Monday, May. 23, 1938
Magnificent Monastery
On the high bank of the Hudson River near the braced, tremendous span of the George Washington Bridge, the City of New York owns 56 acres of rock ledge and greenery called Fort Tryon Park. There last week the mayor, the park commissioner, the president of the Metropolitan Museum of Art and the world's greatest philanthropist dedicated a magnificent museum of medieval art. Named "The Cloisters," this finely-proportioned granite building with red tiled roofs lacks nothing but a chapter of Benedictines to be one of the most beautiful monasteries in the world.
The Cloisters would never have been built but for the acquisitive energy of the late Sculptor George Grey Barnard (TIME, May 2). In France before the War, Sculptor Barnard kept his eye peeled for fine examples of Gothic stone work. He brought back to the U. S. large sections of the cloisters of four great, abandoned monasteries, installed them with other medievaluables in a gallery next to his studio. In 1925 John D. Rockefeller Jr. bought this collection for $600,000, presented it to the Metropolitan Museum, added gifts of his own. When he gave Fort Tryon Park to the City in 1930, he reserved a site for the new $2,500,000 museum.

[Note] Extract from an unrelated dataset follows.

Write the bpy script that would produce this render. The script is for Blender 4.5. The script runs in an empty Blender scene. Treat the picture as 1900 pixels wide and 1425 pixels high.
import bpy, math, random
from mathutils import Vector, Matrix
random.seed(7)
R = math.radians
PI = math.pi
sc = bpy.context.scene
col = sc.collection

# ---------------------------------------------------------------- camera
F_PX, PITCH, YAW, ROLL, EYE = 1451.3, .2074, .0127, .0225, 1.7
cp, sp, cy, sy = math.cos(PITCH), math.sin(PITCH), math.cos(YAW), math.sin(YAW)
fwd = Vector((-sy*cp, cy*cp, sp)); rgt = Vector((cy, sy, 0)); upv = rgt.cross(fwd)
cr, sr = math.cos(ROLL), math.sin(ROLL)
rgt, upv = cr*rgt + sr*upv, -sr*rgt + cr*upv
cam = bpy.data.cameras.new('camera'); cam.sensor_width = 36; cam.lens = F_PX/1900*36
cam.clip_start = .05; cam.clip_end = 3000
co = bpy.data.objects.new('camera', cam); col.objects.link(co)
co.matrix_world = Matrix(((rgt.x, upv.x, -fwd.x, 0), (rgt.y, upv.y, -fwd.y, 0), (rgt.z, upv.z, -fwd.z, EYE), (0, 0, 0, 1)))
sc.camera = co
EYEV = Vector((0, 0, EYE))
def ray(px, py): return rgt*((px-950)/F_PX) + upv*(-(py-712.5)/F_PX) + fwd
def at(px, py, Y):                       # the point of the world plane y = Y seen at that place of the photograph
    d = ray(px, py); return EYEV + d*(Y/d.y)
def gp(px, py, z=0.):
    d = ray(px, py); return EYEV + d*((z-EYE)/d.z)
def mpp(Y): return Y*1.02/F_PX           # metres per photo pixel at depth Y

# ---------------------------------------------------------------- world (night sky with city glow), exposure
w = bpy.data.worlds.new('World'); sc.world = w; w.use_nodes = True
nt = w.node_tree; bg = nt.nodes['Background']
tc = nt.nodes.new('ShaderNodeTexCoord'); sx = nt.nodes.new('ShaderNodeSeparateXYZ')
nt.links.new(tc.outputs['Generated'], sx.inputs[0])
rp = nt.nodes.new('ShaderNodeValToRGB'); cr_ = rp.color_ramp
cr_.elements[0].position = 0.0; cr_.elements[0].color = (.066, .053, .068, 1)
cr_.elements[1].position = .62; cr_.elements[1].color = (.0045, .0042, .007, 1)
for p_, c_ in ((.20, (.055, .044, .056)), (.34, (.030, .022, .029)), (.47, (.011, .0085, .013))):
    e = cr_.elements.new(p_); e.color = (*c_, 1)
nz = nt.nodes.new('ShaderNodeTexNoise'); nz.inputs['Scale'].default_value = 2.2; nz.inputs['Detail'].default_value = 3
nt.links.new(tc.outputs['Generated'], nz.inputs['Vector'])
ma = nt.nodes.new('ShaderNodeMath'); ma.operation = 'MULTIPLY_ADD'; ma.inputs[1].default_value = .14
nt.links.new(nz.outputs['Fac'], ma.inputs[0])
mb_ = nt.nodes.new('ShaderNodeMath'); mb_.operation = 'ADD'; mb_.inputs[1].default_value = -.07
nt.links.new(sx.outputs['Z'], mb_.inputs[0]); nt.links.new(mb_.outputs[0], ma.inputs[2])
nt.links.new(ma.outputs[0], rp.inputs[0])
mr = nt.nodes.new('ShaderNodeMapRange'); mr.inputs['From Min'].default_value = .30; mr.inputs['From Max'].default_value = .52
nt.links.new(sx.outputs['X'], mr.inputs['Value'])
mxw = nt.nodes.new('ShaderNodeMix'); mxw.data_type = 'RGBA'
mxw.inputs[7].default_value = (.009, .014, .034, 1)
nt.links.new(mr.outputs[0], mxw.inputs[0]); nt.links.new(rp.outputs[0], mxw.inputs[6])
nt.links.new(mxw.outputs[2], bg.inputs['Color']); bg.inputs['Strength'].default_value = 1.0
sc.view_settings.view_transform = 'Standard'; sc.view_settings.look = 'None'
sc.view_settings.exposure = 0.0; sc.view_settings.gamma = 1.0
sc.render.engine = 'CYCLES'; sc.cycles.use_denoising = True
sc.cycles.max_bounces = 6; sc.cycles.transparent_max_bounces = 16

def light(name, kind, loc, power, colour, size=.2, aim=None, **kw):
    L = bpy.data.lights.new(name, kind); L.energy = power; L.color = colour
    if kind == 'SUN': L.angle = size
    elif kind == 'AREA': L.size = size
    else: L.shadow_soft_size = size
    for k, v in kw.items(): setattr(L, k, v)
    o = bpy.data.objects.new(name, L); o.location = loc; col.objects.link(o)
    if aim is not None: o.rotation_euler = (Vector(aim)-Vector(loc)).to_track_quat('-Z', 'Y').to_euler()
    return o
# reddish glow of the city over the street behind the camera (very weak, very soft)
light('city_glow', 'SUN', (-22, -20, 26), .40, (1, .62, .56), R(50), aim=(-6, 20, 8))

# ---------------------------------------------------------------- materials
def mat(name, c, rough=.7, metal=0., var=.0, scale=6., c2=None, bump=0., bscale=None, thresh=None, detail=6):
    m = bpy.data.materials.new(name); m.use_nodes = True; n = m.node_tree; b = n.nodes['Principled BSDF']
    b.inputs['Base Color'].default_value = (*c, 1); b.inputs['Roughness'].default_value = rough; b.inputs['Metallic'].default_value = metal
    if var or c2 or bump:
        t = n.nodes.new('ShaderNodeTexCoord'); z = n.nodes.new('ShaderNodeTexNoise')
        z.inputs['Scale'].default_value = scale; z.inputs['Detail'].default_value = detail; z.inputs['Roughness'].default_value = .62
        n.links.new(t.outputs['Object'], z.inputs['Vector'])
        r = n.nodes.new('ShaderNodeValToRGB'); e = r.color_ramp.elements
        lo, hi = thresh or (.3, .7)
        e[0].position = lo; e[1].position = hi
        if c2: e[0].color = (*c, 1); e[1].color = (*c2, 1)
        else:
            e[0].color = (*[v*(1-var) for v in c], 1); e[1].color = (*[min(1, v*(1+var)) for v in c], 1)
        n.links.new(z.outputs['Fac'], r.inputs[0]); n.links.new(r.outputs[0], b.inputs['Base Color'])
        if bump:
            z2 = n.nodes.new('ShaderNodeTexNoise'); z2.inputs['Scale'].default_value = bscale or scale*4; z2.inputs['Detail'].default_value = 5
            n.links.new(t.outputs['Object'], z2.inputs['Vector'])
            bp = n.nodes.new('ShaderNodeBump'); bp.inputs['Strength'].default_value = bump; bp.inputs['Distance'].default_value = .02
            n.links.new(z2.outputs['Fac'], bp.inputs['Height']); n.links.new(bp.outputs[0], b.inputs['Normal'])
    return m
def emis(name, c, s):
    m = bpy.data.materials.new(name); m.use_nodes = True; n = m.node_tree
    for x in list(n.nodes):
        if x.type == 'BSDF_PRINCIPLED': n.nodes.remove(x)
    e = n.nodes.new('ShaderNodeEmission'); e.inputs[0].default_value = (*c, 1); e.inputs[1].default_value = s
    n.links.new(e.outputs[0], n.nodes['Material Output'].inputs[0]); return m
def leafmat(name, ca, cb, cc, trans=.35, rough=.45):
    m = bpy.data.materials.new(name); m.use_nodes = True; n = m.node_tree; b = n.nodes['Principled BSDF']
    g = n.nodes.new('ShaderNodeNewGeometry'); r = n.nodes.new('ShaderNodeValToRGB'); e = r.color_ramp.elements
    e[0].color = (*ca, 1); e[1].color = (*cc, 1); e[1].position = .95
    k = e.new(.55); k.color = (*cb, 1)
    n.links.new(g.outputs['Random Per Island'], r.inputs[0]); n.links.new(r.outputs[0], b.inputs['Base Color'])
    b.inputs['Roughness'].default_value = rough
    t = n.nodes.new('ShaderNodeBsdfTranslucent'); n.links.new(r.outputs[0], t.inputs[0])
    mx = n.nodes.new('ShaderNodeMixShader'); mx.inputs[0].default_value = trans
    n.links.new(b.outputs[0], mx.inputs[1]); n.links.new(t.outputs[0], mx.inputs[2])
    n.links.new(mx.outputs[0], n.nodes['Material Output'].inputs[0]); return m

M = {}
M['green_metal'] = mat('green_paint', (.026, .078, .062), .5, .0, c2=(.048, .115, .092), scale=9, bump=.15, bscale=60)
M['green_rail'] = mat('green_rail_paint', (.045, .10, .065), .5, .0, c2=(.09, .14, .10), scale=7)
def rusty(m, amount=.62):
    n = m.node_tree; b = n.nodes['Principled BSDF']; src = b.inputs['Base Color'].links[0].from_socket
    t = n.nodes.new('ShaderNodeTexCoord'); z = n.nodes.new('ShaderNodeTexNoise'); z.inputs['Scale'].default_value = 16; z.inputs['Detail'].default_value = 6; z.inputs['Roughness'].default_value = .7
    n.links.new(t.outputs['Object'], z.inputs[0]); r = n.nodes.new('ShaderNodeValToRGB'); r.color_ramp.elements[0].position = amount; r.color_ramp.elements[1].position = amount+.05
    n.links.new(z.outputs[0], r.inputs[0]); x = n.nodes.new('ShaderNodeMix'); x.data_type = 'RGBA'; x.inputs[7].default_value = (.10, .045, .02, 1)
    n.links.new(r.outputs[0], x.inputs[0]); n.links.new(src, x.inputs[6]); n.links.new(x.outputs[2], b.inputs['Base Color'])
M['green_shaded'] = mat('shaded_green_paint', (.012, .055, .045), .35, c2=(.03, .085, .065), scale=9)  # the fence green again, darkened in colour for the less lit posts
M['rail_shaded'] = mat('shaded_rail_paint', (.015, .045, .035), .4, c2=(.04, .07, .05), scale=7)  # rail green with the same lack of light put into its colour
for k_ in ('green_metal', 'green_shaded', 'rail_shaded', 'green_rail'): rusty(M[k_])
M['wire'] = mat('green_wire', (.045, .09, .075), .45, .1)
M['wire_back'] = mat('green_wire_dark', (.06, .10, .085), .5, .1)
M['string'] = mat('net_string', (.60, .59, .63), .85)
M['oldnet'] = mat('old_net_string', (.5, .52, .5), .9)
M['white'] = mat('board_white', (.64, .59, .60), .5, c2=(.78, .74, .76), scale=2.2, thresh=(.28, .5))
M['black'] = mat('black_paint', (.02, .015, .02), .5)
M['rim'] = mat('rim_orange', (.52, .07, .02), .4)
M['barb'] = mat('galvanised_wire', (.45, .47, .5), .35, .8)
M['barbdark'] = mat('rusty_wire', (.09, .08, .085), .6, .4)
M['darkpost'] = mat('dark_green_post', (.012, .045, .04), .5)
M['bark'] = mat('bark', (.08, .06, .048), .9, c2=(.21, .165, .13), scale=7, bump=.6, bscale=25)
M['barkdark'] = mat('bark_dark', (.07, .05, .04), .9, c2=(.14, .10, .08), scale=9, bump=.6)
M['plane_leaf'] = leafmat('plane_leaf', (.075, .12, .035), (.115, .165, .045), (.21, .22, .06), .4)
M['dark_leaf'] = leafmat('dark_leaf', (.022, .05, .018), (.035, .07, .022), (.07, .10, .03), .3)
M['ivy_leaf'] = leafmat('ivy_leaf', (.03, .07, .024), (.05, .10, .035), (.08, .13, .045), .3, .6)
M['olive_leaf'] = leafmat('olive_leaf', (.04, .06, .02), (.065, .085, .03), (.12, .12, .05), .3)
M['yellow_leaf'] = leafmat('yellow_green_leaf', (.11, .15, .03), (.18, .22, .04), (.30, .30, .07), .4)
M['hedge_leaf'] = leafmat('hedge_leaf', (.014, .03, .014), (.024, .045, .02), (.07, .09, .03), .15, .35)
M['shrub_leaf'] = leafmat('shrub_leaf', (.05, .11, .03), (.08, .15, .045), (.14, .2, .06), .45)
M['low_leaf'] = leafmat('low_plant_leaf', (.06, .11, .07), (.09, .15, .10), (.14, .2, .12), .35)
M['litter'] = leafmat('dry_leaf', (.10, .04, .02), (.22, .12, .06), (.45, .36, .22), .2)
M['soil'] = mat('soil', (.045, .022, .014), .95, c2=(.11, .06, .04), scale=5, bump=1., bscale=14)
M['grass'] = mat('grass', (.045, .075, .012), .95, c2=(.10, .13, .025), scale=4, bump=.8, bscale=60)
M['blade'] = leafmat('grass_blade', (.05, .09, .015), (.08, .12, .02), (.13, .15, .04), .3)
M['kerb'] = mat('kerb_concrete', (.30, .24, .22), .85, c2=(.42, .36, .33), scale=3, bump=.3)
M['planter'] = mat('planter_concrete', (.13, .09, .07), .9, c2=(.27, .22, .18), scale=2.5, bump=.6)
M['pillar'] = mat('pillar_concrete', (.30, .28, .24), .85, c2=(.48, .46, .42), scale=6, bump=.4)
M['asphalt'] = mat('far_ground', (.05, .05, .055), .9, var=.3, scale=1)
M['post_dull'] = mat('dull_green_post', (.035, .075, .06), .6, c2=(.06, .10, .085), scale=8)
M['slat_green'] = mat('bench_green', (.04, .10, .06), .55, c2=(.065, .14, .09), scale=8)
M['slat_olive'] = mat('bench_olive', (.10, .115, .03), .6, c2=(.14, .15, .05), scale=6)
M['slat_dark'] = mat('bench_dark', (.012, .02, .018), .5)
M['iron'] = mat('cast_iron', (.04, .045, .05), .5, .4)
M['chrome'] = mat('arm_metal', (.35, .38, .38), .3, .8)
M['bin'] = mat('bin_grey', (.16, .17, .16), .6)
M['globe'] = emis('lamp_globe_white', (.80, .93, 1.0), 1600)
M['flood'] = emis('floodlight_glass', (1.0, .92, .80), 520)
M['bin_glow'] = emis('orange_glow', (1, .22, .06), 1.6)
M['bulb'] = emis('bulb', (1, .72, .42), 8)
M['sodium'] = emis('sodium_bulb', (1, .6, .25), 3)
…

At the opening last week, President George Blumenthal of the Metropolitan solemnly thanked Mr. Rockefeller, and Park Commissioner Robert Moses pointed out his princeliness in buying eleven miles of Palisades across the river to keep the "backdrop" forever virginal. The good, grey donor, however, insisted that his contribution, "being largely financial," was "relatively unimportant."

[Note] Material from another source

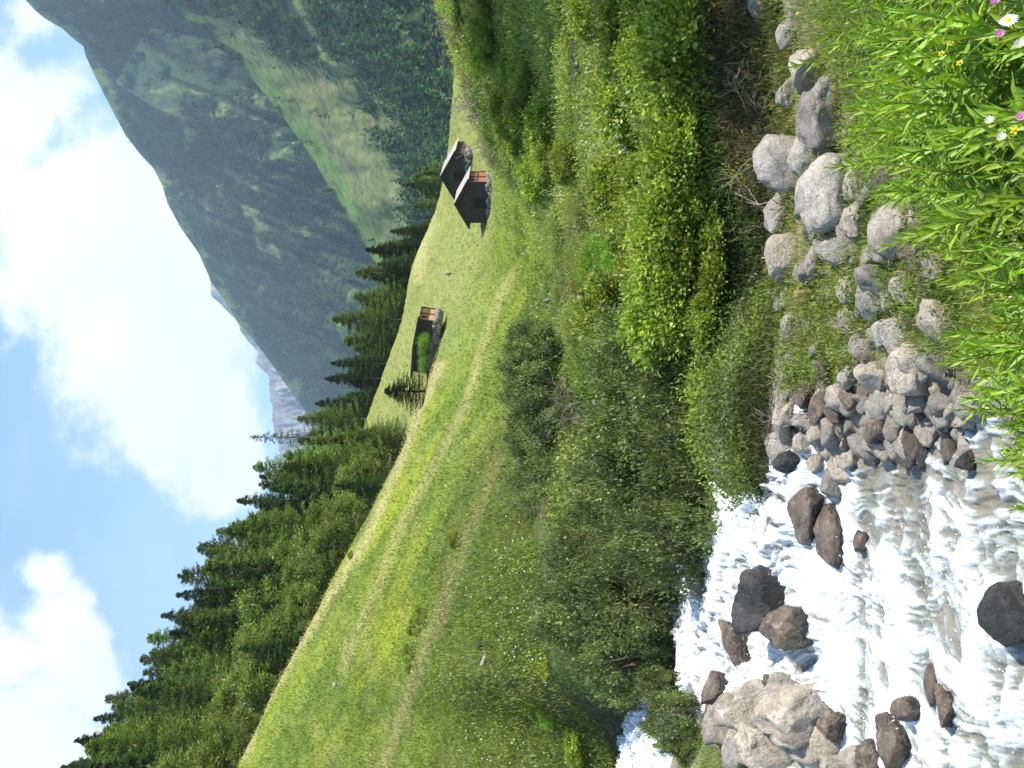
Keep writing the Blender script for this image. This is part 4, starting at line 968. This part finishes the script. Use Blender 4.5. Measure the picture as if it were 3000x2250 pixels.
shrub_px(ALDER, 860, 1200, 10, 50, 'small bright tuft high on the meadow'); shrub_px(OLIVE, 990, 1040, 5, 40, 'small dark molehill tuft in the meadow')
hole = hit(*[float(q) for q in uv(1040, 1400)])
# leafy slope right of the willows
SL = [([(1230, 0), (1330, 60), (1340, 700), (1560, 700), (1650, 420), (1600, 300), (1480, 0)], 60, ALDER, (.28, .5), 'leafy alder bush', 'bright green leafy bushes on the slope above the boulders'),
      ([(1120, 420), (1240, 420), (1330, 760), (1200, 740)], 14, OLIVE, (.2, .38), 'olive green bush', 'olive bushes at the foot of the meadow'),
      ([(1260, 520), (1340, 520), (1340, 830), (1270, 830)], 16, HERB, (.22, .36), 'bright herb clump', 'bright fresh herb clumps behind the willow bushes'),
      ([(1300, 100), (1500, 100), (1500, 620), (1300, 620)], 34, HERB, (.18, .34), 'fresh green herb clump', 'fresh herb clumps among the leafy bushes'),
      ([(1400, 0), (1580, 0), (1600, 300), (1420, 300)], 20, OLIVE, (.2, .36), 'dull green bush', 'dull green bushes above the dark bank'),
      ([(985, 0), (1060, 0), (1180, 260), (1240, 400), (1130, 400)], 22, ALDER, (.28, .5), 'dark leafy bush', 'leafy bushes in the shaded hollow on the right'),
      ([(940, 20), (1000, 20), (1090, 420), (1150, 560), (1100, 560), (1010, 300)], 30, OLIVE, (.14, .28), 'olive bush', 'low olive bushes along the mound on the right')]
for poly, cnt, st_, rr, w_, grp in SL:
    xs_ = [p_[0] for p_ in poly]; ys_ = [p_[1] for p_ in poly]; done = 0; tries = 0
    while done < cnt and tries < 4000:
        tries += 1; x = rng.uniform(min(xs_), max(xs_)); y = rng.uniform(min(ys_), max(ys_)); U, V = uv(x, y)
        if not in_poly(np.array([float(U)]), np.array([float(V)]), poly)[0]: continue
        P = hit(float(U), float(V) + 14, 9.3)
        if P is None or P[1] > 60: continue
        k_ = 1 if P[1] < 20 else 1.3
        put_shrub(st_, float(P[0]), float(P[1]), rng.uniform(*rr) * k_, '%s, one of the %s' % (w_, grp), grp, sq=rng.uniform(.8, 1.3)); done += 1

# ------------------------------------------------------------------ ground cover (uncountable)
def sample(poly, n, lo=0.0, ymax=200):
    xs_ = [p_[0] for p_ in poly]; ys_ = [p_[1] for p_ in poly]; x = rng.uniform(min(xs_), max(xs_), n); y = rng.uniform(min(ys_), max(ys_), n); U, V = uv(x, y); k_ = in_poly(U, V, poly); U, V = U[k_], V[k_]
    ci = np.clip(np.round(np.interp(U, UG, np.arange(len(UG)))).astype(int), 0, len(UG) - 1)
    ok = (VG[:, ci] <= V[None]) & (GY[:, ci] > max(lo, 1.0)); j = ok.argmax(0); g_ = ok.any(0) & (j > 0); ci, j, U, V = ci[g_], j[g_], U[g_], V[g_]
    v0, v1 = VG[j - 1, ci], VG[j, ci]; t = np.clip((v0 - V) / np.maximum(v0 - v1, 1e-6), 0, 1)
    Y = GY[j - 1, ci] + t * (GY[j, ci] - GY[j - 1, ci]); z = GZ[j - 1, ci] + t * (GZ[j, ci] - GZ[j - 1, ci]); k_ = Y < ymax
    return np.stack([sx(U) * Y, Y, z], 1)[k_], U[k_], V[k_]
def cover(name, poly, n, size, h, c1, c2, asp=.4, lo=9.3, mat=None, clump=6, upr=.3, ymax=60, seed=1):
    P, U, V = sample(poly, n, lo, ymax); P = np.repeat(P, clump, 0); k_ = len(P); sc_ = np.interp(P[:, 1], [6, 12, 40], [.7, 1, 2.2])[:, None]
    P = P + rng.normal(0, 1, (k_, 3)) * np.array([1, 1, 0]) * size * 1.6 * sc_; P[:, 2] += np.abs(rng.normal(0, 1, k_)) * h
    D = rng.normal(0, 1, (k_, 3)); D[:, 2] = np.abs(D[:, 2]) * (1 + upr * 5); N = rng.normal(0, .7, (k_, 3)) + np.array([.2, -.2, 1])
    L = size * rng.uniform(.6, 1.5, k_) * sc_[:, 0]; V_, F_ = leaf_quads(P, D, N, L, L * asp)
    t = smooth(.35, .65, fbm(P * .9, 4, seed))[:, None]; c = np.array(c1) * (1 - t) + np.array(c2) * t
    tag(link(name, make_mesh(name, V_, F_, mat or LEAF, np.repeat(c, 4, 0))), kind='stuff')
cover('undergrowth', [(1230, -60), (1530, -60), (1550, 250), (1640, 430), (1740, 600), (1740, 1130), (1190, 1130), (1180, 900), (1130, 560), (1170, 420)], 17000, .045, .07, (.08, .11, .025), (.26, .32, .05), .45, 8.0, None, 6)
cover('mound_cover', [(915, -60), (1240, -60), (1260, 420), (1140, 620), (1090, 560), (1000, 300), (930, 60)], 12000, .06, .12, (.17, .23, .035), (.32, .34, .08), .22, 18, None, 8)
cover('shaded_bank_grass', [(1640, -60), (1790, -60), (1800, 260), (1760, 400), (1780, 640), (1740, 1000), (1600, 1000), (1620, 500)], 5200, .09, .05, (.05, .055, .02), (.13, .14, .04), .12, 7.9, GRASSM, 7)  # grass darkened, the bank's shade is put into its colour
cover('bank_roots', [(1500, -60), (1660, -60), (1690, 200), (1660, 420), (1560, 380)], 2600, .10, .03, (.045, .035, .02), (.14, .12, .055), .09, 7.9, GRASSM, 6)
cover('gravel_grass', [(1680, -60), (2212, -60), (2212, 800), (2100, 780), (1900, 760), (1700, 860), (1660, 640), (1700, 460), (1700, 200)], 9500, .06, .05, (.13, .20, .03), (.26, .26, .08), .12, 3.2, GRASSM, 7, upr=1)
cover('gravel_herbs', [(1690, 600), (1900, 600), (1880, 800), (1700, 840)], 1300, .035, .06, (.11, .20, .02), (.17, .26, .03), .45, 5, None, 6)
cover('gravel_herbs', [(1780, -60), (1950, -60), (2050, 420), (2120, 760), (2040, 760), (1980, 420), (1840, 300)], 2200, .04, .07, (.10, .18, .02), (.20, .25, .05), .4, 3.8, None, 6)
cover('gravel_herbs', [(1930, 560), (2060, 560), (2060, 720), (1930, 720)], 420, .03, .05, (.11, .19, .02), (.17, .24, .04), .45, 5, None, 6)
cover('left_bank_grass', [(1530, 1500), (1800, 1500), (1800, 1700), (1500, 1700)], 2000, .05, .04, (.12, .16, .03), (.22, .20, .07), .12, 7, GRASSM, 6, upr=1)
cover('thicket_undergrowth', [(1190, 1000), (1250, 1000), (1340, 1300), (1360, 1540), (1330, 1680), (1240, 1680), (1180, 1200)], 3200, .035, .06, (.05, .07, .02), (.14, .18, .04), .4, 10.5, None, 6)
cover('bank_roots', [(1300, 1150), (1520, 1150), (1520, 1480), (1440, 1540), (1330, 1500)], 1500, .09, .03, (.03, .025, .015), (.11, .09, .045), .09, 10.3, GRASSM, 5)  # roots coloured dark to stand in for shade under the overhanging bushes
# meadow turf: fine blades and little flowers following the mown strips
MP = [(525, 1659), (720, 1260), (790, 1150), (880, 960), (940, 830), (960, 300), (1000, 300), (1180, 560), (1200, 700), (1120, 760), (1080, 900), (1160, 1150), (1190, 1450), (1300, 1560), (1340, 1659)]
P, U, V = sample([(500, 1680), (700, 1270), (770, 1150), (690, 1120), (780, 930), (850, 760), (940, 430), (965, 180), (1000, 300), (1180, 560), (1200, 700), (1120, 760), (1080, 900), (1160, 1150), (1190, 1450), (1300, 1560), (1340, 1659)], 110000, 13, 126); c = meadow_col(U, V, P[:, 0], P[:, 1]); cl = 3
P = np.repeat(P, cl, 0); c = np.repeat(c, cl, 0); k_ = len(P); s_ = np.interp(P[:, 1], [14, 40, 70, 126], [.07, .13, .18, .2])
P = P + rng.normal(0, 1, (k_, 3)) * np.array([1, 1, 0]) * s_[:, None]; D = rng.normal(0, .5, (k_, 3)); D[:, 2] = 1; L = s_ * rng.uniform(.6, 1.4, k_); P[:, 2] += L * .35
V_, F_ = leaf_quads(P, D, rng.normal(0, .5, (k_, 3)) + np.array([.5, -.3, .6]), L, L * .2); c = c * rng.uniform(.85, 1.25, (k_, 1))
tag(link('meadow_grass', make_mesh('meadow_grass', V_, F_, GRASSM, np.repeat(c, 4, 0))), kind='stuff')
P, U, V = sample(MP, 10000, 13, 60); kp = rng.random(len(P)) < smooth(.42, .62, fb2(P[:, 0] * .35, P[:, 1] * .35, 4, 61)) * (.25 + .75 * smooth(40, 16, P[:, 1])); P = P[kp]; k_ = len(P)
P[:, 2] += rng.uniform(.08, .2, k_); L = np.interp(P[:, 1], [14, 60], [.022, .05]) * rng.uniform(.7, 1.4, k_)
V_, F_ = leaf_quads(P, rng.normal(0, 1, (k_, 3)), rng.normal(0, .5, (k_, 3)) + np.array([.2, -.5, .9]), L, L * .9); fc_ = np.where(rng.random((k_, 1)) < .8, np.array([[.72, .72, .60]]), np.array([[.62, .55, .08]]))
tag(link('meadow_flowers', make_mesh('meadow_flowers', V_, F_, PETAL, np.repeat(fc_, 4, 0))), kind='stuff')

# ------------------------------------------------------------------ foreground plants
def strap_leaves(B, D, N, L, W, droop):
    D = norm(D); S = norm(np.cross(D, N)); N2 = norm(np.cross(S, D)); n = len(B)
    Vs = []
    for t, w_ in ((0, .22), (.3, 1), (.65, .82), (1, .03)):
        c = B + D * (L * t)[:, None] - np.array([0, 0, 1.0]) * (droop * L * t * t)[:, None]
        hw = (W * w_ / 2)[:, None]
        Vs += [c - S * hw + N2 * hw * .45, c - N2 * hw * .1, c + S * hw + N2 * hw * .45]
    V = np.stack(Vs, 1).reshape(-1, 3); f = []
    for k in range(3):
        f += [(3 * k, 3 * k + 1, 3 * k + 4, 3 * k + 3), (3 * k + 1, 3 * k + 2, 3 * k + 5, 3 * k + 4)]
    Fc = (np.array(f)[None] + np.arange(n)[:, None, None] * 12).reshape(-1, 4)
    return V, Fc
def leafy_stem(seed, H):
    r = np.random.default_rng(seed); n = int(62 * H / .6)
    t = np.linspace(.08, 1, n) ** .9; bend = r.normal(0, .1, 2) * H
    def ax(t_): t_ = np.asarray(t_); return np.stack([bend[0] * t_ ** 2, bend[1] * t_ ** 2, H * t_], -1)
    B = ax(t); az = np.arange(n) * 2.39996 + r.normal(0, .25, n)
    el = np.interp(t, [0, .6, .93, 1], [.25, .6, .95, 1.35]) + r.normal(0, .12, n)
    D = np.stack([np.cos(az) * np.cos(el), np.sin(az) * np.cos(el), np.sin(el)], 1)
    N = np.stack([-np.cos(az) * np.sin(el), -np.sin(az) * np.sin(el), np.cos(el)], 1)
    L = np.interp(t, [0, .3, .8, 1], [.05, .092, .085, .035]) * r.uniform(.8, 1.2, n); W = L * r.uniform(.13, .18, n)
    V, Fc = strap_leaves(B, D, N, L, W, np.interp(t, [0, .7, 1], [.55, .35, .05]) * r.uniform(.5, 1.5, n))
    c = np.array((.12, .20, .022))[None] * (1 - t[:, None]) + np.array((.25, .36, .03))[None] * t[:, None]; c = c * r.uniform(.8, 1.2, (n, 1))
    sp = ax(np.linspace(-.05, 1, 9)); tb = tube(sp, np.linspace(.0032, .0012, 9), 5)
    return make_mesh('leaves', V, Fc, NEARLEAF, np.repeat(c, 12, 0)), make_mesh('stem', tb[0], tb[1], NEARLEAF, np.tile(np.array((.16, .22, .05)), (len(tb[0]), 1)))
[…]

Designed with notable-sanity by Boston Architect Charles Collens, The Cloisters escapes the clutter of ornate neoGothic, spaciously integrates a whole 12th-Century chapter house, three open cloisters, Romanesque and Gothic chapels, a refectory and several long galleries of superb sculpture and tapestries. First visitors last week could trace, in an hour's attentive ramble, the progress of medieval art from the devout symbolism of the 11th Century to the tender realism of the 15th. Biggest & best show piece: the unsurpassed Flemish tapestries of the Unicorn Hunt which Collector Rockefeller bought in 1923 for a reported $1,100,000.